A cruel realidade de “Corpo Delito”

    Filme cearense retrata a vida de Ivan, mais um jovem brasileiro a cumprir pena no sistema penitenciário e reflete sobre as políticas de encarceramento em massa e o racismo no Brasil

     

    Corpo Delito é o tipo de filme que deixa o público com aquela pulga atrás da orelha, tamanha a naturalidade com que tudo acontece na frente das câmeras. É real isso tudo ou é uma ficção? Por quê Ivan cumpre pena? Ele existe?

    Sim, Ivan existe. Existe, resiste e insiste em viver em um país que não o quer vivo. Ele representa o que boa parte dos 727 mil presos brasileiros que vivem sob as rédeas do Estado como aqueles que têm sua liberdade retida.

    Com direção de Pedro Rocha, um cearense com formação em jornalismo e mestre em sociologia, o filme aborda o dia a dia de Ivan, um jovem negro que cumpre a parte final de pena de oito anos em regime condicional, acompanhado 24h por dia por uma tornozeleira eletrônica.
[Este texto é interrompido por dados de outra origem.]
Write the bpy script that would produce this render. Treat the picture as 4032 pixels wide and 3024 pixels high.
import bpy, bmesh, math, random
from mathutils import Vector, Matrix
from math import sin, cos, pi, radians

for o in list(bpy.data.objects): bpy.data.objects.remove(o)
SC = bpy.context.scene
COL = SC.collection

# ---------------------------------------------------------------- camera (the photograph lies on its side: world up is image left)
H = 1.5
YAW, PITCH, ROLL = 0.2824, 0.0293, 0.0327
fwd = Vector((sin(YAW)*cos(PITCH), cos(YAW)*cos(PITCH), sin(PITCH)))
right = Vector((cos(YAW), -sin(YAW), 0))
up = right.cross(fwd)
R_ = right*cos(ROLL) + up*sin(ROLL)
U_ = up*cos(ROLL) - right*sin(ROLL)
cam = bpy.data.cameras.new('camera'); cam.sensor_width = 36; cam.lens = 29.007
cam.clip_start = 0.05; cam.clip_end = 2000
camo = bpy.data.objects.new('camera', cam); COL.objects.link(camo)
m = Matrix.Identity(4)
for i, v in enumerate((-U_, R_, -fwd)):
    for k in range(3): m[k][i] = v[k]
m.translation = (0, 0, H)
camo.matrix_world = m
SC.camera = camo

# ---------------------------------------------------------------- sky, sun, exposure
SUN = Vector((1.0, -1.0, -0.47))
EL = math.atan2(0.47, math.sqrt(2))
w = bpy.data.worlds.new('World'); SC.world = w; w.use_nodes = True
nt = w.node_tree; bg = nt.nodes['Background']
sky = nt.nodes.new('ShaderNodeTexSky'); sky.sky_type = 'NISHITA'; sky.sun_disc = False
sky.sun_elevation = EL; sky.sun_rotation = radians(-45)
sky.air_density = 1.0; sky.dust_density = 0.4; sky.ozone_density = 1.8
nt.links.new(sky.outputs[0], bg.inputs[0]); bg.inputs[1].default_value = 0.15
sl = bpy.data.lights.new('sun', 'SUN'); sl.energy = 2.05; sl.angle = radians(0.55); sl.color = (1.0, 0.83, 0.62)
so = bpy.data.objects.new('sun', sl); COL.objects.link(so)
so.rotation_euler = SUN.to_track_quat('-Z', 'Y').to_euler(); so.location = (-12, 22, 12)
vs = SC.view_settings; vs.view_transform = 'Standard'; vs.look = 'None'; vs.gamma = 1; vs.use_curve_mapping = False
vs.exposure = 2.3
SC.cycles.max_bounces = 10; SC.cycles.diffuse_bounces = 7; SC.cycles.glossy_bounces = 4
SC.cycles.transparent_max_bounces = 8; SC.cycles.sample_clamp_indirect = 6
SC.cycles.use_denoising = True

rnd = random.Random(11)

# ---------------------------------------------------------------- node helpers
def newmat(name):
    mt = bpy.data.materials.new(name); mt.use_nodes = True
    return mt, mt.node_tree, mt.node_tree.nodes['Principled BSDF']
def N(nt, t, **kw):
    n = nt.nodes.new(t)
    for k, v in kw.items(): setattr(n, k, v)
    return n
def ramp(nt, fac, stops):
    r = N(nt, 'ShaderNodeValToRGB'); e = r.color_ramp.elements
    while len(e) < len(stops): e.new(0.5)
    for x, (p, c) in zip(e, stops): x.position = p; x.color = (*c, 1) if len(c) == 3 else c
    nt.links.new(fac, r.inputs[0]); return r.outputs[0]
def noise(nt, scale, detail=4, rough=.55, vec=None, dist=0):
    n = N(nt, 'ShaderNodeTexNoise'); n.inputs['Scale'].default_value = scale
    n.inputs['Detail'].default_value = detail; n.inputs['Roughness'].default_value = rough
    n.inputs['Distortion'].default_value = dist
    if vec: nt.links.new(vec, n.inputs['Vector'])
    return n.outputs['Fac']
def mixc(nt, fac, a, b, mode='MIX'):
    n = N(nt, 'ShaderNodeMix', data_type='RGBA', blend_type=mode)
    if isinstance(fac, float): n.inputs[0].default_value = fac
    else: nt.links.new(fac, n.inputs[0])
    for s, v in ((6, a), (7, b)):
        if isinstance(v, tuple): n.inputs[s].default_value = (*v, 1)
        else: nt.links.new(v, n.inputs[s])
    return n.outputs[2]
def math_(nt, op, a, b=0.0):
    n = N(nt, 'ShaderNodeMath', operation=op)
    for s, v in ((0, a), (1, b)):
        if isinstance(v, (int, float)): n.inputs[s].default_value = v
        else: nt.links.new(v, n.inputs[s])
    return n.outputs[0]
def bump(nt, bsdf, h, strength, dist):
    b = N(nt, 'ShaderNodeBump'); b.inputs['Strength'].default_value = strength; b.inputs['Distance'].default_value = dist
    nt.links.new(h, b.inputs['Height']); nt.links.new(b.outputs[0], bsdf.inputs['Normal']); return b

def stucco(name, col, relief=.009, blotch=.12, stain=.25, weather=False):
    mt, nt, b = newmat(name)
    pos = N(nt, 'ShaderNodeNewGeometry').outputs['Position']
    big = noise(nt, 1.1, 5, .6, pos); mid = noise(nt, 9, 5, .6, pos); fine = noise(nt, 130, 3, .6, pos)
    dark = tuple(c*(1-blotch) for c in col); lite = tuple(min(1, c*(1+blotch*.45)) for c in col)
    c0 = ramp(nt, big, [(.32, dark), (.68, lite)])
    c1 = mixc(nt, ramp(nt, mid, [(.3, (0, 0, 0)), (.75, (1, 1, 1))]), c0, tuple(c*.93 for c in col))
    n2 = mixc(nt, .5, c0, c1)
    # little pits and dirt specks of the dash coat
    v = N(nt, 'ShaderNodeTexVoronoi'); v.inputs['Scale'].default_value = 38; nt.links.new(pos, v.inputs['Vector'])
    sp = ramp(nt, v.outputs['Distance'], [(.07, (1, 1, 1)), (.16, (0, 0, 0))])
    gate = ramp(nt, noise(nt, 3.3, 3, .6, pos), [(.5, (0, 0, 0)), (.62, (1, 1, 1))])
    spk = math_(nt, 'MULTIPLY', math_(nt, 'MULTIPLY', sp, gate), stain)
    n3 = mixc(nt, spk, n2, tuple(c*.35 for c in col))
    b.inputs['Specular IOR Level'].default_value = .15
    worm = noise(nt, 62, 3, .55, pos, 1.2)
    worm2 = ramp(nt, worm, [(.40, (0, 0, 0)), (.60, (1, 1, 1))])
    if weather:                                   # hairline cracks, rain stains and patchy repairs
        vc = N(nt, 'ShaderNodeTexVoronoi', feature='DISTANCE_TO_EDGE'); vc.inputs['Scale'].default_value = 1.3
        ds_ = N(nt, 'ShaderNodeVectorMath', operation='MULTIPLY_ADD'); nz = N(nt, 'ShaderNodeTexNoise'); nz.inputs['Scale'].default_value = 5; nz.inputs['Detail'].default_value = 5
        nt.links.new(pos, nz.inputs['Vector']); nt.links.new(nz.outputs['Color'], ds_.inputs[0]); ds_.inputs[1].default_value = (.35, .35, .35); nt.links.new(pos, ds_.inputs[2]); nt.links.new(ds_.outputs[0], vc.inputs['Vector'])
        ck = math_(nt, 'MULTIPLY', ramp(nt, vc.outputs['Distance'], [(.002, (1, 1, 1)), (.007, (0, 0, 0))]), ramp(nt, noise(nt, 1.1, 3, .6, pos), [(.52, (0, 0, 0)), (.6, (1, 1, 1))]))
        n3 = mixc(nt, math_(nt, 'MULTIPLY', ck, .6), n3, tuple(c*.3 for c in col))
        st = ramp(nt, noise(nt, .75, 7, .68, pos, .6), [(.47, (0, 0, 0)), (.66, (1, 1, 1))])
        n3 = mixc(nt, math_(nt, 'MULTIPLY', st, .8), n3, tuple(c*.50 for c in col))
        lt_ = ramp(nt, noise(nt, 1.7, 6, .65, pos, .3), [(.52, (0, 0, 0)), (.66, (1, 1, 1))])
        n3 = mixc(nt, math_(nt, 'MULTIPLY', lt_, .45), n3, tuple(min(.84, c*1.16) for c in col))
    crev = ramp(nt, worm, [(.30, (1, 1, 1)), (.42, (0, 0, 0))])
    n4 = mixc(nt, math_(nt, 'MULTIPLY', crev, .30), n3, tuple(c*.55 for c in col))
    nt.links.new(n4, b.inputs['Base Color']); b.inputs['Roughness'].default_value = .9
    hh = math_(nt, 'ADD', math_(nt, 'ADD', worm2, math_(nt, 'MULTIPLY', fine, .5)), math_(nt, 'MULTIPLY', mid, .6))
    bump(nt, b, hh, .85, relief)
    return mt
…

    Na casa dos seus 30 anos, morador da Favela dos Índios, em Fortaleza, no Ceará, ele é perturbado por uma série de dilemas quanto à sua condição. A principal delas gira sobre a ideia de quebrar ou não a “pulseira” que o prende dentro de sua própria rotina. Ele conta que só “aqui na rua, tem dois que tentaram. Um foi preso rapidamente, enquanto o outro segue livre”.

    Sua única permissão para além de sua casa se dá pelo trajeto de ida e volta até o trabalho, onde aperta parafusos numa fábrica. O movimento em repetição de sua atividade diária se alia aos apitos da tornozeleira eletrônica e transmite o tom claustrofóbico da obra.

    O motivo de sua pena não é relatada, o que deixa sempre um clima de expectativa, pois a ideia de tentar entender se Ivan é um mocinho ou vilão parece sempre nos perseguir viciadamente.

    Mas a história de uma pessoa vai muito além dessa dualidade e aos poucos os diálogos fortes com seus amigos e familiares, as tentações do cotidiano e a vontade insaciável de liberdade do protagonista nos coloca bem de frente com esse buraco social gigante que é o sistema prisional e todas as suas falhas.

    Paralelamente às inquietações de Ivan, o documentário retrata a vida de Neto, seu amigo de bairro e de cerca de dez anos a menos de idade.

    A primeira sensação é de que ambos são irmãos, mas logo fica claro que, mais do que isso, os jovens compartilham a dura missão de serem jovens, negros e moradores de periferia em um país desigual e extremamente violento com esses grupos sociais.

    Em um dos momentos mais marcantes do filme, Ivan crava: “Nessa vida, a gente só tem duas opções: cadeia ou cemitério”.

    Debate

    Após a exibição do filme, o diretor Pedro Rocha e os atores da vida real, Ivan e Neto, participaram de um bate-papo junto a Mariana Câmara (ITTC – Instituto Terra, Trabalho e Cidadania), Sheila de Carvalho (IBCCRIM – Instituto Brasileiro de Ciências Criminais) e da crítica de cinema Flávia Guerra junto ao público presente.

    Enquanto as pesquisadoras trouxeram dados compatíveis ao tema, reforçando a mensagem presente no filme, Pedro Rocha falou sobre a criação do projeto e das dificuldades de filmar uma história tão complexa como a do protagonista.

    Já Ivan, questionado sobre sua experiência de vida, conta que já viu e viveu de tudo, desde perda de amigos do bairro a decapitações de colegas reclusos. E que, por isso, ele não consegue mais ter medo da morte.

    Não é para menos. Ivan é o retrato fiel do Brasil que ninguém quer ver. E por isso sua história merece ser contada e recontada.

    Serviço:

    O filme continua em exibição no Espaço Itaú de Cinema Augusta, localizado no número 1.475 da Rua Augusta. As sessões rolam todos os dias, às 20h, e os ingressos custam R$ 12 a entrada inteira e R$6 a meia.